Is our desire for cheap fuel so strong that it is worth risking a banking panic?

But trade-offs, or sacrifices, are precisely the crux of the matter.

The recapitalization program, as well as many other aspects of the ongoing economic reform, feels repugnant because the government has failed to prosecute those who destroyed the banking industry -- thus our economy -- through corruption. The pain of necessary economic reforms has not been evenly shared.

The failure to prosecute many former bank owners, who defaulted on billions of dollars of short-term liquidity loans extended by the state, is an insult to the collective sense of justice.

This is not to mention the indication that some of these debtors grossly misused the loans in the first place.

The government added salt to the wound by announcing its intention to "release and discharge" some of those former bank owners weeks apart from the decision to raise prices in order to reduce the budget deficit.

The sternness we saw (so far) in the decision to cut subsidies was totally absent when the government dealt with wealthy defaulters -- this process is riddled with inconsistencies, question marks and innuendoes of corruption, if not the real thing.

The same story goes with regard to all the high-profile corruption cases. Justice has been ignored in the pursuit for some semblance of economic reform and political consolidation.

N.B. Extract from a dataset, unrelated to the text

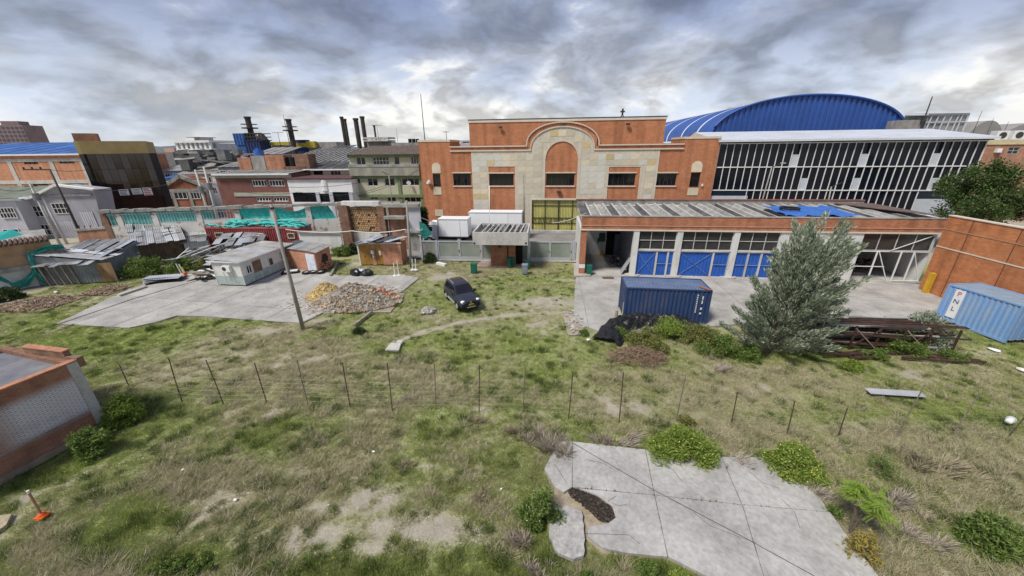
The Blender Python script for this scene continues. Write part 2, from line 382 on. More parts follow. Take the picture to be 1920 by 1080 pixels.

If the government continues to make these types of trade-offs, it is unavoidable that the public will soon lose the taste for further needed economic reforms.

Ideas and policies endorsing such reforms, often painful initially, will loose credibility. They will be taken hostage by the government's political shortcomings. Already, one much quoted activist, writing in a recent edition of Tempo magazine, basically charged that structural reforms are a sign of "economics fundamentalism".

Opportunistic and populist politicians, meanwhile, have already smelled the public's mood and the political snowball against economic reforms is forming.

Their determination to block reforms is real, much more so than the will to fight corruption. President Megawati, blessed with the magic of genealogy, may survive all this, of course.

We only hope that needed economic reforms will too.